2. The method of manufacturing a secondary battery according to claim 1, wherein

the power generating element is wrapped into an elliptical shape, and

the wrapped power generating element is pressed in a minor axis direction of the elliptical shape.

3. The method of manufacturing a secondary battery according to claim 1, wherein

the power generating element is wrapped with such a tensile force that the electrolyte penetrates the separator at a predetermined speed when the electrolyte is supplied to the separator.

4. A secondary battery comprising:

a power generating electrode body formed by stacking a power generating element having a positive plate, a negative plate, and a separator provided between the positive plate and the negative plate; and

an outer frame body storing the power generating electrode body in a state of being stacked,

wherein the power generating electrode body is stored in the outer frame body in such a state that an electrolyte penetrates the separator at a predetermined speed,

the separator is impregnated with the electrolyte supplied to the power generating electrode body in such a state that the outer frame body is depressurized by a decompression device, and

the depressurized outer frame body sealed by a lid body is pressed from a stacking direction of the power generating element by a pressing device to form the outer frame body into a predetermined shape.
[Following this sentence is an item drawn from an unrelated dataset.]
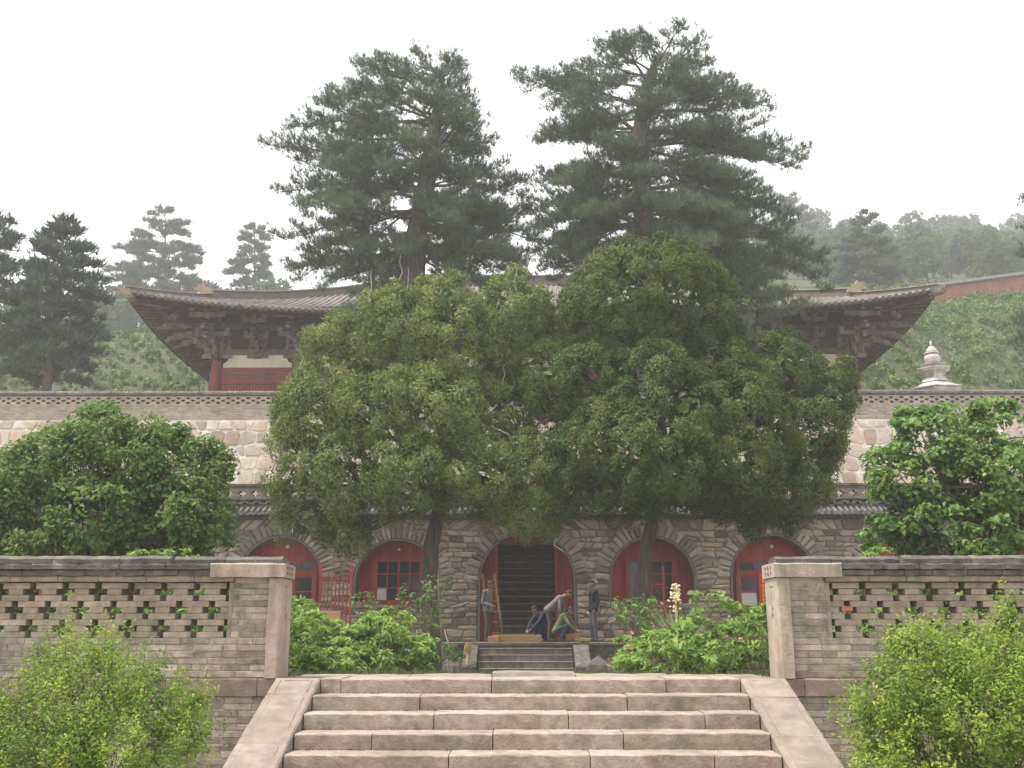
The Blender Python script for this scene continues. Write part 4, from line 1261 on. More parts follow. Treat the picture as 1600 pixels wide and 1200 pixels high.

5. The secondary battery according to claim 4, wherein

in the power generating electrode body, the power generating element is continuously wrapped elliptically to be stacked,

the outer frame body has, at a peripheral edge of at least one surface of outer peripheral surfaces of the outer frame body, a variable portion which can deform so that an interval between the one surface and a facing surface facing the one surface is changed between the one surface and the facing surface, and

the power generating electrode body is stored in the outer frame body so that a direction of stacking the power generating element and a deformation direction of the variable portion coincide with each other.